こうした衝動は、支配したい男性と支配されたい女性という構図で、若い時には需要と供給のバランスをうまく保っていますが、だんだん女性も子供を育て上げてきたころには、自己顕示欲が男性と同等レベルか、それまで不当であった反動でそれ以上まで増加してくるものです。したがって、イオカステの潜在的な意識レベルにおける夫の権力への羨望と敵対心は、平等でありたいと切に願う彼女の欲求、あるいは最初からファルス的な権利をはく奪され去勢されたくやしさが生み出す敵対心からくるものであると解釈できます。

 

更なる研究

研究においては、ここで終わってはいけません。
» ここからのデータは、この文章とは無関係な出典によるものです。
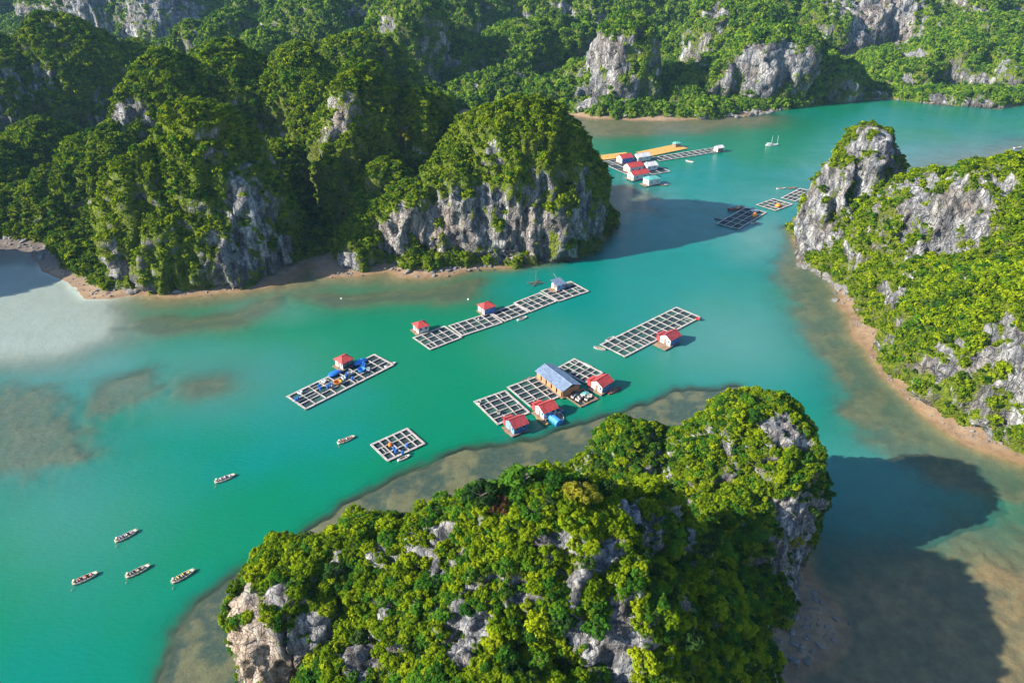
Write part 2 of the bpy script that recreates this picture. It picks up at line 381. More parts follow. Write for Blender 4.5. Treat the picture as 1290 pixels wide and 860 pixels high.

自分の主張した論をサポートしないと単なる思い込みになってしまいますので、論拠を提示しましょう。

 

オイディプス王』の結末において、オイディプスは全貌が明らかになったところで、自分には「目」というものが付いていながら何も見えていなかったと嘆いて、自分で目を潰してしまします。「目を潰す」というのは、精神分析学的には「去勢」を意味するものです。フロイトは彼の論文『不気味なもの』において、ホフマンの『砂男』の分析を行っており、『砂男』の物語というのは主人公が幼少の頃に聞かされた「眠らない子供の目玉を奪っていく」という砂男の話に大学生になってからも悩まされるというお話です。フロイトは「目玉が奪われる」という砂男のモチーフを、去勢不安を表すものだと主張しました。

 

それを一つ目の論拠として、オイディプスの「目を潰す」という行為は、儀式的な去勢を意味しているものとして挙げることができます。二つ目の論拠として、『オイディプス王』の結末におけるクレオンの言葉を上げたいと思います。クレオンは作品の結末でオイディプスに「いつまでも自分に権力があるとは思うな」的なことを言い放ちます。

 

これをオイディプス王の「去勢」であると考えて、ラカン的な視点から女性の欲望に焦点を当てることもできますし、やはりフロイト的な視点で男性の欲望を主張することもできます。なぜならば、この「去勢不安」とは、やはりエディプスコンプレックスに深く関わっているからです。エディプスコンプレックスにおいては、男児は「去勢不安」から母親から分離して大人になっていくことを「フロイトの心理性的発達理論とエディプスコンプレックス」の記事で説明しました。

 

このように、ここで結論めいたことは言いますが、結論は出しません。そうすることで、更なる研究の可能性へとつなげることができるからです。

 

あと、これを付け加えておきます。オイディプス王が「自分の出自に疑問を持ち」という部分。彼の場合は実際に出自に事情があったわけですが、そのような背景がなくとも、人間は「自分とは誰か」というアイデンティティの問題を一生背負って生きているといっても過言ではありません。このような普遍的な問題の劇化として、この部分を読むことができます。